Organizations Cloudy Over Data Loss Protections
According to the report, 67% of organizations believe cloud apps are as secure or more secure than on-premises apps.
Amid the Equifax and Facebook settlement headlines over privacy violations comes findings that only 20% of organizations use cloud data loss prevention measures to protect sensitive data and intellectual property.
Campbell, Calif. Bitglass, a cloud access security broker, released its “Guardians of the Cloud,” its 2019 Cloud Security Report on the state of enterprise cloud security in order to identify key trends and common vulnerabilities.

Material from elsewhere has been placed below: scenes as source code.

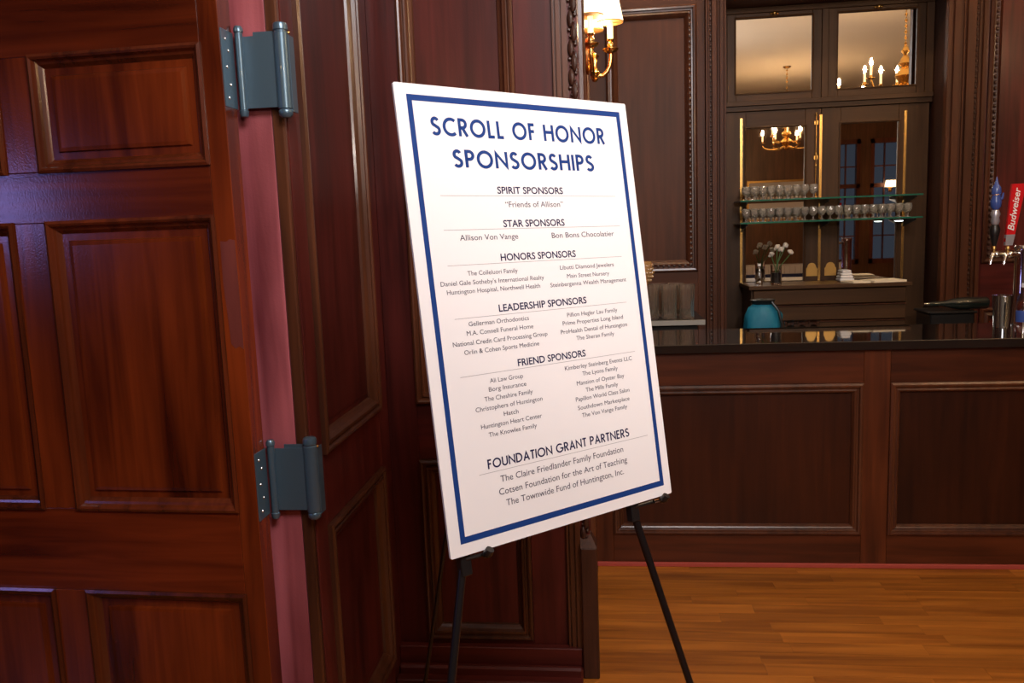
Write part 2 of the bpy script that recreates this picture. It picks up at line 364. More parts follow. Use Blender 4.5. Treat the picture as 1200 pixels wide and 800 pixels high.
# back wall: left panel, pilasters, niche, right panel
wb = thing('wall_back', 'dark wood panelled wall behind the bar with carved pilasters around the niche', 'wall', (0, 5.3, 0), kind='structure')
TB = plane((0, 5.3, 0), (1, 0, 0), (0, -1, 0))
P_CARVE = [(0, -.004), (.001, .012), (.012, .020), (.022, .018), (.026, .004), (.034, .004), (.05, .012), (.062, .004), (.075, -.010), (.075, -.02)]
panelled(TB, wb, (-.05, .66), (0, 3.0), [(.055, .612)], [(.30, 1.03), (1.305, 2.93)], BACK_V, BACK_H, WALL_M, P_CARVE, sunk=-.012, field=.09, rise=.0)
panelled(TB, wb, (2.29, 3.6), (0, 3.0), [(2.31, 3.40)], [(.30, 1.03), (1.30, 2.93)], WALL_V, WALL_H, WALL_M, P_CARVE, sunk=-.012, field=.09, rise=.0)
def beads(a, z0, z1, d, parent, T=TB):
    m = MB(); z = z0
    while z < z1: m.sphere(T(a, z, d), .011, 6, 1.3); z += .034
    m.build('bead_carving', CARVE, parent)
for a in (.568, 2.352): beads(a, 1.35, 2.90, .004, wb)
m = MB(); x = .60
while x > .1: m.sphere(TB(x, 1.345, .004), .011, 6); x -= .034
m.build('bead_carving', CARVE, wb)
def pilaster(a0, a1, flip=False):
    root = pbox(TB, a0, a1, 0, 3.0, -.03, .012, .002).build('pilaster', BACK_V, wb)
    W = a1-a0
    fr = [(0, .10, .030), (.13, .2, .02), (.30, .52, .034), (.56, .60, .022), (.68, .86, .030), (.90, 1, .02)]
    if flip: fr = [(1-b, 1-a, d) for a, b, d in fr]
    for f0, f1, d in fr: pbox(TB, a0+W*f0, a0+W*f1, 0, 3.0, .0125, d, .0015).build('reed', BACK_V, root)
    m = MB(); z = 1.0
    while z < 3: m.sphere(TB(a0+W*(.245 if not flip else .755), z, .014), .008, 6, 1.3); z += .03
    m.build('bead_carving', CARVE, root)
pilaster(.662, .786); pilaster(2.072, 2.288, True)
MB().box(.662, 2.288, 5.305, 5.62, 2.955, 3.05).build('niche_header', BACK_H, wb)
MB().box(.70, .786, 5.332, 5.62, 0, 2.955).build('niche_jamb', BACK_V, wb)
MB().box(2.105, 2.20, 5.332, 5.62, 0, 2.955).build('niche_jamb', CARVE, wb)  # darker wood than the left jamb: shade put into the colour
MB().box(.60, 2.30, 5.64, 5.68, 0, 3.05).build('niche_back', BACK_V, wb)
MB().box(-.15, 7, 5.305, 5.4, 3.05, ZC).build('upper_wall', WALL_V, wb)
MB().box(3.6, 7, 5.305, 5.4, 0, 3.05).build('side_filling', WALL_V, wb)
# other walls of the hall, seen only in mirrors and gloss
m = MB(); m.box(-4.6, -4.5, -6, -1.95, 0, ZC).box(-4.6, -4.5, -.95, 2.16, 0, ZC).box(-4.6, -4.5, -1.95, -.95, 0, 1.4).box(-4.6, -4.5, -1.95, -.95, 2.6, ZC)
struct('wall_far_left', m, WALL_V, 'dark wood hall wall to the left of the photographer', 'wall')
struct('wall_right', MB().box(7, 7.1, -6, 5.4, 0, ZC), WALL_V, 'dark wood hall wall to the right of the bar', 'wall')
WX = [(4.35, 5.15), (5.35, 6.15)]
m = MB().box(-4.5, 4.35, -6.1, -6, 0, ZC).box(6.15, 7, -6.1, -6, 0, ZC).box(4.35, 6.15, -6.1, -6, 0, .7).box(4.35, 6.15, -6.1, -6, 3.15, ZC).box(5.15, 5.35, -6.1, -6, .7, 3.15)
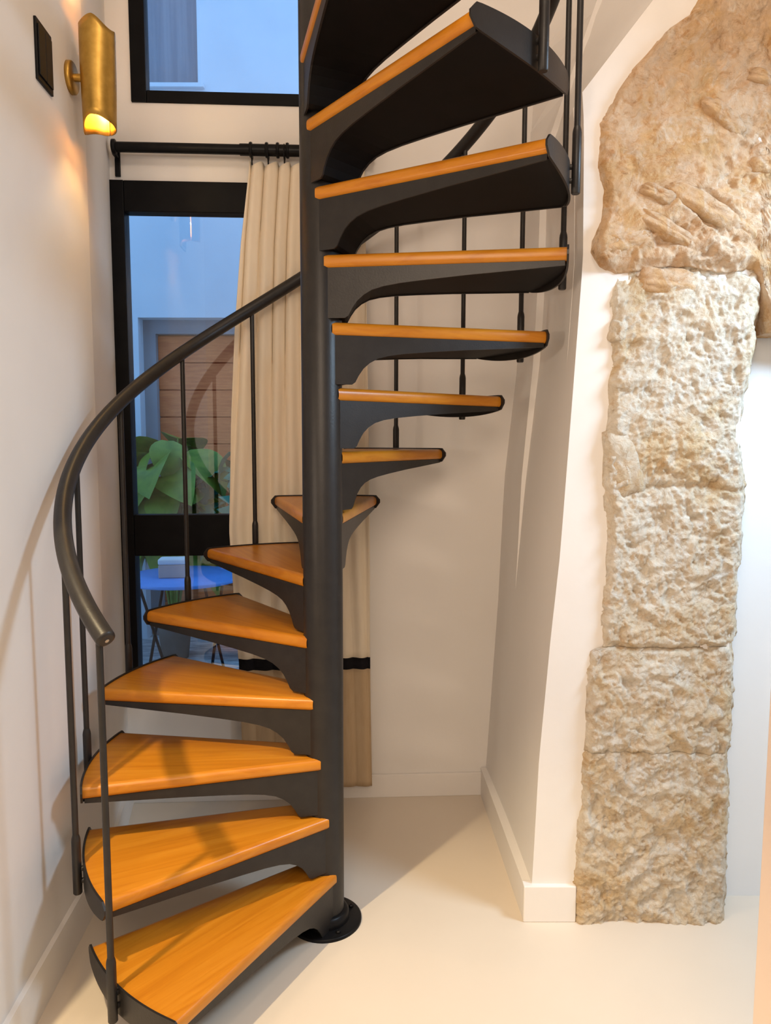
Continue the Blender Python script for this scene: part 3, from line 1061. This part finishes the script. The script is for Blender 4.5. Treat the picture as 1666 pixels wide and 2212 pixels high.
def frond_mesh(name, L, mat):
    vs_, fs_ = [], []
    n_ = 16
    for i in range(1, n_ + 1):
        t = i / n_
        x, z = L * t * 0.9, 0.35 * L * t - 0.55 * L * t * t
        ll = 0.30 * L * math.sin(PI * (0.15 + 0.8 * t))
        for s in (-1, 1):
            k = len(vs_)
            vs_ += [(x - 0.008, 0, z), (x + 0.010, 0, z), (x + 0.45 * ll, s * ll * 0.5, z + 0.02), (x + 0.7 * ll, s * ll * 0.85, z - 0.25 * ll)]
            vs_ += [(x + 0.45 * ll - 0.014, s * ll * 0.52, z + 0.02)]
            fs_ += [(k, k + 1, k + 2, k + 4), (k + 4, k + 2, k + 3)]
    k = len(vs_)
    for i in range(9):
        t = i / 8
        x, z = L * t * 0.9, 0.35 * L * t - 0.55 * L * t * t
        vs_ += [(x, -0.004, z), (x, 0.004, z)]
    for i in range(8):
        fs_.append((k + 2 * i, k + 2 * i + 1, k + 2 * i + 3, k + 2 * i + 2))
    me = bpy.data.meshes.new(name)
    me.from_pydata(vs_, [], fs_)
    me.materials.append(M[mat])
    return me


def plant(name, label, x, y, mat, leaves, height, pot_r=0.13, kind='leaf'):
    root = empty(name, (x, y, -0.01))
    tag(root, label, 'plant', 'potted plants in the courtyard')
    MB().lathe([(0.0, 0.0), (pot_r * 0.75, 0.0), (pot_r, 0.30), (pot_r * 1.06, 0.31), (pot_r * 1.06, 0.34), (pot_r * 0.9, 0.34), (pot_r * 0.9, 0.31), (0, 0.31)], 24).build('pot', 'pot', root)
    if kind == 'frond':
        mes = [frond_mesh('leaf', l, mat) for l in (0.52, 0.44)]
    else:
        mes = [leaf_mesh('leaf', l, w, d, mat, kind == 'split') for l, w, d in ((0.46, 0.36, 0.55), (0.40, 0.32, 0.75), (0.32, 0.26, 0.5))]
    for i in range(leaves):
        a = 2.4 * i + random.uniform(-0.3, 0.3)
        f = (i + 0.6) / leaves
        hh = 0.85 + (height - 0.85) * f
        rad = 0.05 + 0.16 * (1 - 0.5 * f) * random.uniform(0.5, 1)
        p1 = Vector((rad * math.cos(a), rad * math.sin(a), hh))
        st = MB().tube([(0.02 * math.cos(a), 0.02 * math.sin(a), 0.30), tuple(p1 * 0.5 + Vector((0, 0, 0.16))), tuple(p1)], [0.009, 0.007, 0.005], 6).build('stem', mat, root)
        tilt = random.uniform(0.1, 1.0)
        mw = Matrix.Translation(p1) @ Matrix.Rotation(a + random.uniform(-0.4, 0.4), 4, 'Z') @ Matrix.Rotation(tilt, 4, 'Y') @ Matrix.Rotation(random.uniform(-0.5, 0.5), 4, 'X')
        link('leaf', mes[i % len(mes)], root, mw)
    return root


plant('broad_leaf_plant', 'olive-green broad-leaved potted plant in front of the board door', -1.38, 3.08, 'leaf_olive', 46, 1.66)
plant('palm', 'dark green feathery palm at the left of the courtyard plants', -1.98, 3.05, 'leaf_palm', 20, 1.62, kind='frond')
plant('split_leaf_plant', 'blue-green split-leaved potted plant beside the curtain edge', -0.80, 3.08, 'leaf_teal', 26, 1.56, kind='split')

# round table with crossed legs and the small box on it
tb = empty('garden_table', (-1.10, 2.35, -0.01))
tag(tb, 'round pale garden table with crossed metal legs outside the window', 'table')
MB().lathe([(0.0, 0.742), (0.37, 0.742), (0.375, 0.748), (0.375, 0.760), (0.37, 0.766), (0.0, 0.766)], 48).build('table_top', 'table_white', tb)
for s in (-1, 1):
    for q in (-1, 1):
        MB().tube([(s * 0.20, q * 0.27, 0.74), (s * 0.20, -q * 0.27, 0.0)], 0.010, 8).build('leg', 'black_frame', tb)
for q in (-1, 1):
    MB().tube([(-0.20, q * 0.27, 0.012), (0.20, q * 0.27, 0.012)], 0.008, 8).build('crossbar', 'black_frame', tb)
bxr = empty('napkin_box', (-1.155, 2.30, 0.757))
tag(bxr, 'small pinkish box with a pale lid on the garden table', 'box')
bxr.rotation_euler = (0, 0, 0.12)
MB().box(-0.083, 0.083, -0.06, 0.06, 0.0, 0.085, 0.006).build('box_body', 'box_card', bxr)
MB().box(-0.085, 0.085, -0.062, 0.062, 0.085, 0.122, 0.010).build('box_lid', 'box_top', bxr)
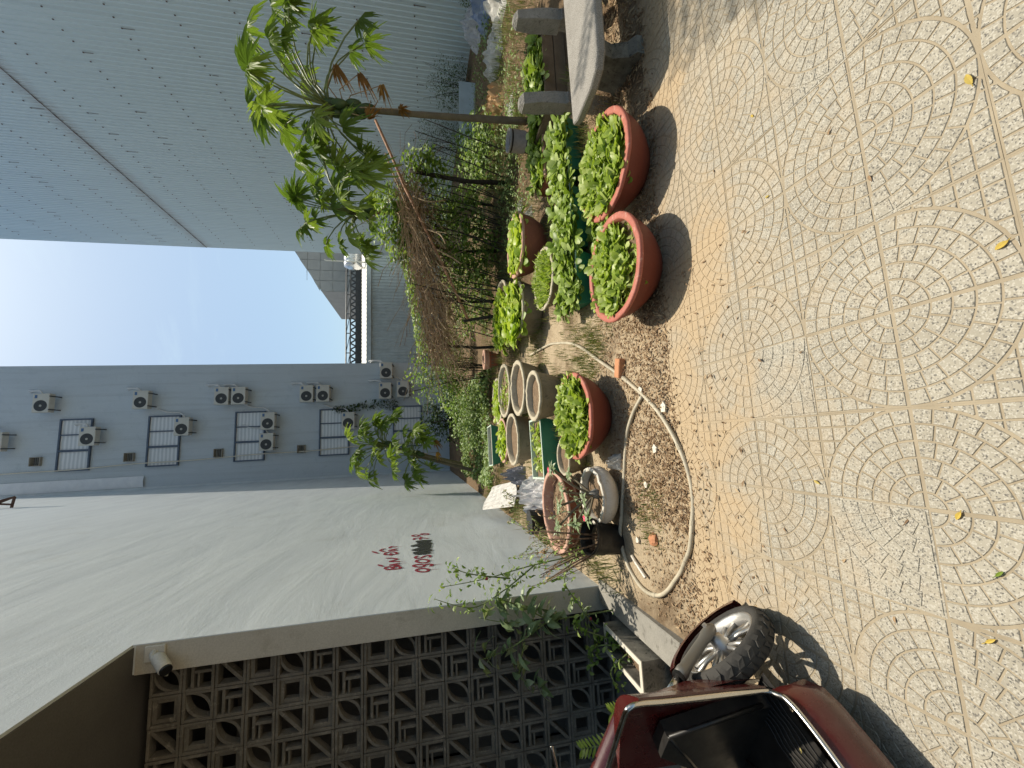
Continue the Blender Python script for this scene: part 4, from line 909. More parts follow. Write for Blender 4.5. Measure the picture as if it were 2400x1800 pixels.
papaya('second papaya tree with lower crown beyond the trellis', (5.35, 8.75, TZ(5.3, 8.7)), (5.10, 8.75, 3.1),
       [(.1, -.2, 1.15), (-.2, .2, 1.0), (-.45, -.3, .8), (-.75, .1, .55), (-.85, -.2, .2), (-.6, .3, -.1), (.5, -.2, .8), (.75, .2, .45), (.85, -.2, .0), (.4, .3, -.3), (-.35, -.3, -.4), (.15, -.5, .6), (-.95, .2, -.25), (.3, .3, 1.2), (-.2, -.5, .3)],
       PLs, 1.25, 6, [], .07, .05)
papaya('papaya tree nearest the apartment block beside the white wall', (-.72, 11.9, TZ(0, 11.9)), (.0, 11.6, 2.75),
       [(.3, .1, .7), (.6, -.2, .0), (-.3, -.3, .3), (-.7, .1, .5), (.1, -.1, .75), (.5, -.2, .6), (.7, .1, .25), (.55, -.3, -.05), (-.2, .1, .8), (-.6, -.2, .7), (-.8, -.1, .25), (-.55, .2, -.2), (.2, -.35, .35), (.75, -.1, -.35)], PLs, 1.15, 4, [], .05, .035)
papaya('shorter papaya tree with yellowing lower leaves beside the white wall', (-.80, 10.9, TZ(0, 10.9)), (-.28, 10.8, 1.95),
       [(.25, -.2, .2), (-.45, -.2, .0), (.45, .1, -.25), (.0, -.1, .55), (.35, -.2, .5), (.6, .1, .25), (.65, -.2, -.1), (-.35, -.1, .5), (-.65, .1, .2), (-.65, -.2, -.15), (.1, -.4, .2), (.3, -.3, -.35), (-.3, -.3, -.4)], PLs, 1.05, 3, [(.35, -.2, -.55), (.05, -.3, -.6)], .05, .035)
# ---- leaf masses
def mass(mb, n, fn, l0, l1, wr=.6, droop=.3, updn=.5):
    for _ in range(n):
        p = fn(); a = rnd(0, 6.28); e = rnd(-.7, .6)
        mb.leaf(p, (math.cos(a)*math.cos(e), math.sin(a)*math.cos(e), math.sin(e)), (rnd(-updn, updn), rnd(-updn, updn), 1), rnd(l0, l1), rnd(l0, l1)*wr, rnd(0, droop), .2, 2)
    return mb
def clump(cx, cy, cz, rx, ry, rz_, k=3.0):
    """points in a ragged mound"""
    sd = rnd(0, 99)
    def f():
        while True:
            u, v_, w_ = rnd(-1, 1), rnd(-1, 1), rnd(-1, 1); q = u*u+v_*v_+w_*w_
            if q > 1.25: continue
            e = .78+.5*mnoise.noise(Vector((u*k, v_*k, w_*k+sd)))
            if q < e*e and q > (.25*e)**2: return (cx+u*rx, cy+v_*ry, cz+w_*rz_)
    return f
def shrub(name, label, cat, base, fol, mat, stems=8, sr=.008, group=None, smat='darkstick', spread=.4, h=.8):
    t = thing(name, label, cat, base, 0, group)
    o = fol.build('foliage', M[mat], t, world=True); 
    for k in range(stems):
        a = rnd(0, 6.28); q = rnd(.2, 1)*spread
        MB().tube([(q*.3*math.cos(a), q*.3*math.sin(a), 0), (q*.6*math.cos(a)+rnd(-.05, .05), q*.6*math.sin(a), h*.5), (q*math.cos(a), q*math.sin(a), h*rnd(.8, 1.1))], [sr, sr*.8, sr*.4], 5).build('stem', M[smat], t)
    return t
# climbing beans and dead vines on the stick trellis
tl = thing('stick_trellis', 'stick trellis piled with brown dead vines and climbing beans', 'trellis', (3.2, 6.6, .15))
dv = MB(); 
for _ in range(1000):
    u = rnd(0, 1)**.9; x = 4.55-3.15*u; y = 6.6+rnd(-.45, .5); z = 1.82-.50*u+rnd(-.24, .22)*(1-abs(u-.55)*.5)
    a = random.gauss(0, .9)+(math.pi if random.random() < .5 else 0); l_ = rnd(.12, .75); p = Vector((x, y, z)); d = Vector((math.cos(a), math.sin(a)*.8, random.gauss(-.05, .4))); q = []
    for k in range(5): q.append(p+d*(l_*k/4)+Vector((rnd(-.06, .06), rnd(-.06, .06), rnd(-.06, .06)-.10*(k/4)**2)))
    dv.tube(q, rnd(.0018, .005), 3, False)
o = dv.build('dead_vines', M['deadvine'], tl, world=True); tag(o, kind='stuff')
dv2 = MB()
for _ in range(520):
    u = rnd(0, 1); x = 4.5-3.0*u; y = 6.5+rnd(-.5, .35); z = 1.80-.50*u+rnd(-.16, .26); a = random.gauss(0, .6)+math.pi; l_ = rnd(.2, 1.2); d = Vector((math.cos(a), math.sin(a)*.6, random.gauss(-.12, .3)))
    dv2.tube([Vector((x, y, z))+d*(l_*k/4)+Vector((rnd(-.03, .03), rnd(-.03, .03), rnd(-.03, .03)-.08*(k/4)**2)) for k in range(5)], rnd(.0022, .006), 3, False)
tag(dv2.build('pale_dead_vines', M['twig'], tl, world=True), kind='stuff')
dl = mass(MB(), 900, lambda: (lambda u: (4.5-3.1*u, 6.6+rnd(-.5, .5), 1.78-.5*u+rnd(-.28, .2)))(rnd(0, 1)), .03, .07, .5, .8)
tag(dl.build('dead_vine_leaves', M['dry'], tl, world=True), kind='stuff')
for (a, b, r_, mt_) in (((5.09, 6.0, 2.27), (1.92, 6.2, .90), .022, 'rodwood'), ((4.6, 6.1, 2.1), (3.0, 6.3, 1.55), .012, 'twig'), ((4.4, 6.3, 1.9), (1.9, 6.4, 1.05), .012, 'twig'), ((4.3, 6.9, 1.95), (1.5, 6.8, 1.35), .016, 'deadvine'), ((3.6, 6.2, 1.75), (2.0, 6.2, 1.2), .01, 'twig'), ((4.5, 7.2, 1.8), (1.6, 7.3, 1.5), .018, 'deadvine')):
    MB().tube([Vector(a).lerp(Vector(b), k/6)+Vector((0, rnd(-.02, .02), rnd(-.02, .02))) for k in range(7)], r_, 7).build('pole', M[mt_], tl, True, True)
for (x, y, zt_, r_) in ((4.3, 6.15, 1.75, .04), (3.5, 7.0, 1.7, .03), (2.5, 6.9, 1.45, .028), (1.6, 6.7, 1.4, .028), (4.6, 7.3, 1.8, .03), (2.2, 5.75, 1.0, .012), (1.95, 6.25, .95, .03)):
    MB().tube([(x, y, TZ(x, y)-.02), (x+rnd(-.05, .05), y, zt_*.5), (x+rnd(-.08, .08), y, zt_)], [r_, r_*.9, r_*.8], 7).build('post', M['darkstick'], tl, True, True)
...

The research noted as organizations migrate more of their data and operations to the cloud, they must maintain a robust cybersecurity posture. To uncover how well they accomplishing this, Bitglass partnered with a leading cybersecurity community and surveyed IT professionals about cloud security in their organizations.
“Data is now being stored in more cloud apps and accessed by more devices than ever before,” Rich Campagna, chief marketing officer of Bitglass, said. “This report found that 93% of respondents are at least moderately concerned about their ability to use the cloud securely, and that the adoption rates of basic cloud security tools and practices are still far too low. Many organizations need to rethink their approach to protecting data, as traditional tools for safeguarding data on premises are not capable of protecting data in the cloud.”
What type of corporate data do you store in the cloud? “Organizations are moving workloads and data into the cloud, granting them greater productivity and flexibility, but increasing the likelihood of data leakage where proper security is not employed,” the report suggested. Forty-five percent of respondents store customer data in the cloud, 42% store employee data in the cloud, 30% store corporate financial data and 24% store intellectual property in the cloud.
Other key insights from the report:
- 75% of organizations leverage multiple cloud solutions, but only 20% have visibility over cross-app anomalous behavior.
- Only 20% of organizations use cloud DLP, despite storing highly sensitive information in the cloud including customer and employee data and intellectual property.
- 67% of organizations believe cloud apps are as secure or more secure than on-premises apps.
- Malware has emerged as the most concerning data leakage vector, with 27% of respondents citing it as the number one concern for their organization. Conversely, concern about leakage through unsanctioned cloud apps fell from 12% in 2018 to 5% in 2019, showing that organizations are becoming aware that there are threats greater than shadow IT.
- Access control (52%) and anti-malware (46%) are the most-used cloud security capabilities.
- Cost is the leading concern for organizations evaluating cloud security providers. Other critical concerns include ease of deployment (46%), cloud native solutions (45%), the ease of cross-cloud security policies enforcement (36%) and the solution’s ability to integrate with various cloud platforms (36%).